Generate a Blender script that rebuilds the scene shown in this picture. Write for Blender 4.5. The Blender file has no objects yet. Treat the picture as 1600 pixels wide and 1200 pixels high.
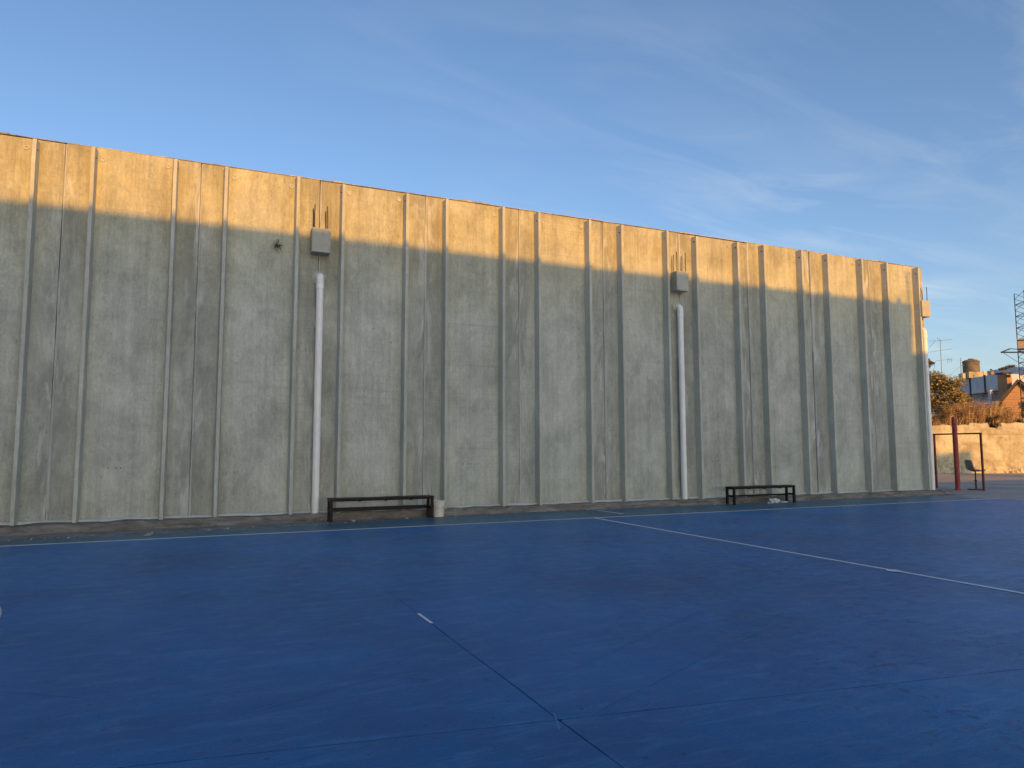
import bpy, bmesh, math, random
from mathutils import Vector, Matrix, noise
R = math.radians
random.seed(7)
S = bpy.context.scene
C = S.collection

# ------------------------------------------------------------------ camera
CAM = Vector((0.0, 0.0, 1.58))
YAW, PITCH, ROLL, FPX = R(23.80), R(5.12), R(-0.12), 1109.0
FW = Vector((math.sin(YAW) * math.cos(PITCH), math.cos(YAW) * math.cos(PITCH), math.sin(PITCH)))
RT0 = Vector((math.cos(YAW), -math.sin(YAW), 0.0))
UP0 = RT0.cross(FW)
RT = RT0 * math.cos(ROLL) + UP0 * math.sin(ROLL)
UP = -RT0 * math.sin(ROLL) + UP0 * math.cos(ROLL)
FH = Vector((math.sin(YAW), math.cos(YAW), 0.0))
cd = bpy.data.cameras.new('camera')
cam = bpy.data.objects.new('camera', cd); C.objects.link(cam)
M = Matrix((RT, UP, -FW)).transposed().to_4x4(); M.translation = CAM
cam.matrix_world = M
cd.sensor_width = 36.0
cd.lens = FPX / 1600.0 * 36.0
cd.clip_start, cd.clip_end = 0.05, 3000.0
S.camera = cam

# ------------------------------------------------------------------ sky, sun, exposure
SUN_EL, SUN_AZ = R(15.0), R(0.6)          # azimuth measured from -Y towards +X
world = bpy.data.worlds.new('World'); S.world = world; world.use_nodes = True
wn = world.node_tree; wn.nodes.clear()
def wnode(t, **k):
    n = wn.nodes.new(t)
    for a, v in k.items(): setattr(n, a, v)
    return n
sky = wnode('ShaderNodeTexSky', sky_type='NISHITA', sun_disc=False)
sky.sun_elevation = SUN_EL; sky.sun_rotation = math.pi - SUN_AZ
sky.altitude = 50; sky.air_density = 1.0; sky.dust_density = 1.9; sky.ozone_density = 3.6
tc = wnode('ShaderNodeTexCoord')
# thin cirrus: streaky noise on the sky direction projected onto a high flat layer
sep = wnode('ShaderNodeSeparateXYZ'); wn.links.new(tc.outputs['Generated'], sep.inputs[0])
mx = wnode('ShaderNodeMath', operation='MAXIMUM'); mx.inputs[1].default_value = 0.04
wn.links.new(sep.outputs['Z'], mx.inputs[0])
addz = wnode('ShaderNodeMath', operation='ADD'); addz.inputs[1].default_value = 0.10
wn.links.new(mx.outputs[0], addz.inputs[0])
dv = wnode('ShaderNodeVectorMath', operation='DIVIDE')
cz = wnode('ShaderNodeCombineXYZ')
for i in range(3): wn.links.new(addz.outputs[0], cz.inputs[i])
wn.links.new(tc.outputs['Generated'], dv.inputs[0]); wn.links.new(cz.outputs[0], dv.inputs[1])
mp = wnode('ShaderNodeMapping'); mp.inputs['Rotation'].default_value = (0, 0, R(-28)); mp.inputs['Scale'].default_value = (0.8, 2.4, 0.0)
mp.inputs['Location'].default_value = (10.491, -19.916, 0)
wn.links.new(dv.outputs[0], mp.inputs[0])
n1 = wnode('ShaderNodeTexNoise'); n1.inputs['Scale'].default_value = 1.5; n1.inputs['Detail'].default_value = 9; n1.inputs['Roughness'].default_value = 0.58; n1.inputs['Distortion'].default_value = 0.9
n2 = wnode('ShaderNodeTexNoise'); n2.inputs['Scale'].default_value = 0.42; n2.inputs['Detail'].default_value = 3
wn.links.new(mp.outputs[0], n1.inputs[0]); mp2 = wnode('ShaderNodeMapping'); mp2.inputs['Location'].default_value = (-2.1845, 8.8616, 0); wn.links.new(dv.outputs[0], mp2.inputs[0]); wn.links.new(mp2.outputs[0], n2.inputs[0])
r1 = wnode('ShaderNodeMapRange'); r1.inputs[1].default_value = 0.43; r1.inputs[2].default_value = 0.80
r2 = wnode('ShaderNodeMapRange'); r2.inputs[1].default_value = 0.36; r2.inputs[2].default_value = 0.60
wn.links.new(n1.outputs['Fac'], r1.inputs[0]); wn.links.new(n2.outputs['Fac'], r2.inputs[0])
mm = wnode('ShaderNodeMath', operation='MULTIPLY'); wn.links.new(r1.outputs[0], mm.inputs[0]); wn.links.new(r2.outputs[0], mm.inputs[1])
m2 = wnode('ShaderNodeMath', operation='MULTIPLY'); wn.links.new(mm.outputs[0], m2.inputs[0])
hzn = wnode('ShaderNodeMapRange'); hzn.inputs[1].default_value = 0.0; hzn.inputs[2].default_value = 0.06; hzn.inputs[4].default_value = 0.72; wn.links.new(sep.outputs['Z'], hzn.inputs[0]); ovh = wnode('ShaderNodeMapRange'); ovh.inputs[1].default_value = 0.24; ovh.inputs[2].default_value = 0.55; ovh.inputs[3].default_value = 1.0; ovh.inputs[4].default_value = 0.25; wn.links.new(sep.outputs['Z'], ovh.inputs[0])
hm = wnode('ShaderNodeMath', operation='MULTIPLY'); wn.links.new(hzn.outputs[0], hm.inputs[0]); wn.links.new(ovh.outputs[0], hm.inputs[1]); wn.links.new(hm.outputs[0], m2.inputs[1])
mixc = wnode('ShaderNodeMix', data_type='RGBA'); mixc.inputs['B'].default_value = (4.6, 4.7, 4.4, 1)
zz = wnode('ShaderNodeMath', operation='MULTIPLY'); wn.links.new(mx.outputs[0], zz.inputs[0]); wn.links.new(mx.outputs[0], zz.inputs[1])
z1 = wnode('ShaderNodeMath', operation='ADD'); z1.inputs[1].default_value = 0.012; wn.links.new(zz.outputs[0], z1.inputs[0])
z2 = wnode('ShaderNodeMath', operation='DIVIDE'); z2.inputs[0].default_value = 0.0040; wn.links.new(z1.outputs[0], z2.inputs[1])
z3 = wnode('ShaderNodeMath', operation='ADD', use_clamp=True); wn.links.new(m2.outputs[0], z3.inputs[0]); wn.links.new(z2.outputs[0], z3.inputs[1])
wn.links.new(z3.outputs[0], mixc.inputs['Factor']); wn.links.new(sky.outputs[0], mixc.inputs['A'])
bg = wnode('ShaderNodeBackground'); bg.inputs['Strength'].default_value = 0.15
wn.links.new(mixc.outputs['Result'], bg.inputs['Color'])
wo = wnode('ShaderNodeOutputWorld'); wn.links.new(bg.outputs[0], wo.inputs[0])

to_sun = Vector((math.sin(SUN_AZ) * math.cos(SUN_EL), -math.cos(SUN_AZ) * math.cos(SUN_EL), math.sin(SUN_EL)))
ld = bpy.data.lights.new('sun', 'SUN'); ld.energy = 3.55; ld.angle = R(0.5); ld.color = (1.0, 0.43, 0.02)
sun = bpy.data.objects.new('sun', ld); C.objects.link(sun)
sun.rotation_euler = to_sun.to_track_quat('Z', 'Y').to_euler(); sun.location = (0, -20, 30)

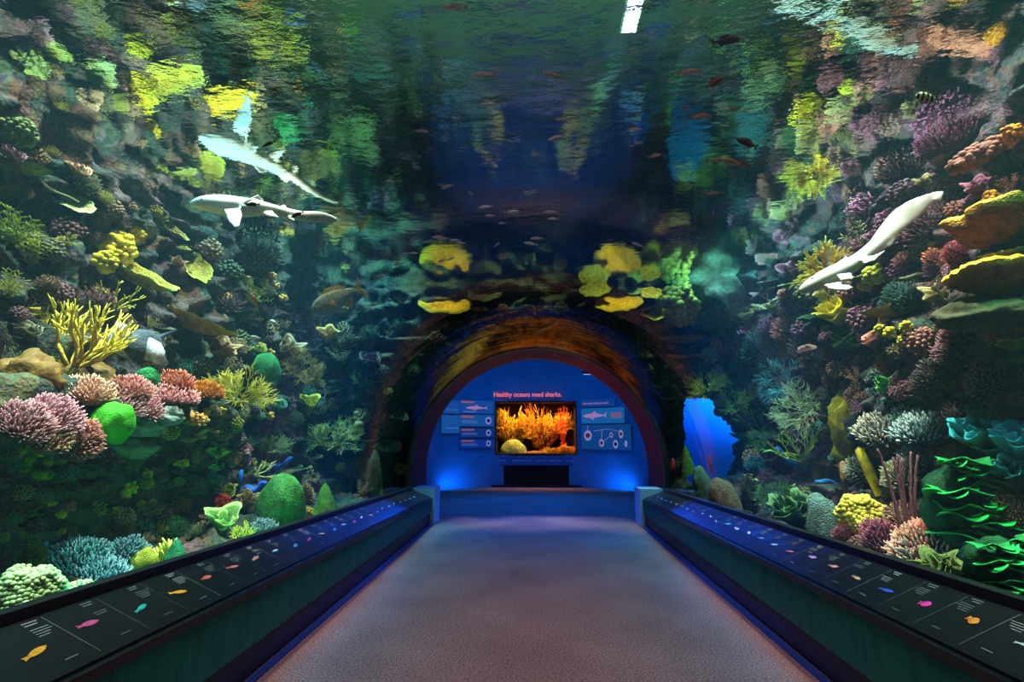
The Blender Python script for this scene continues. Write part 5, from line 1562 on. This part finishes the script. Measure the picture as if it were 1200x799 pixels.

▶ [Your goal] Leave out the pictures and restate, word for word, the lines from the top of the data through the line containing "S.camera = cam", both included.

▶ [Correct output]
Generate a Blender script that rebuilds the scene shown in this picture. Write for Blender 4.5. The Blender file has no objects yet. Treat the picture as 1600 pixels wide and 1200 pixels high.
import bpy, bmesh, math, random
from mathutils import Vector, Matrix, noise
R = math.radians
random.seed(7)
S = bpy.context.scene
C = S.collection

# ------------------------------------------------------------------ camera
CAM = Vector((0.0, 0.0, 1.58))
YAW, PITCH, ROLL, FPX = R(23.80), R(5.12), R(-0.12), 1109.0
FW = Vector((math.sin(YAW) * math.cos(PITCH), math.cos(YAW) * math.cos(PITCH), math.sin(PITCH)))
RT0 = Vector((math.cos(YAW), -math.sin(YAW), 0.0))
UP0 = RT0.cross(FW)
RT = RT0 * math.cos(ROLL) + UP0 * math.sin(ROLL)
UP = -RT0 * math.sin(ROLL) + UP0 * math.cos(ROLL)
FH = Vector((math.sin(YAW), math.cos(YAW), 0.0))
cd = bpy.data.cameras.new('camera')
cam = bpy.data.objects.new('camera', cd); C.objects.link(cam)
M = Matrix((RT, UP, -FW)).transposed().to_4x4(); M.translation = CAM
cam.matrix_world = M
cd.sensor_width = 36.0
cd.lens = FPX / 1600.0 * 36.0
cd.clip_start, cd.clip_end = 0.05, 3000.0
S.camera = cam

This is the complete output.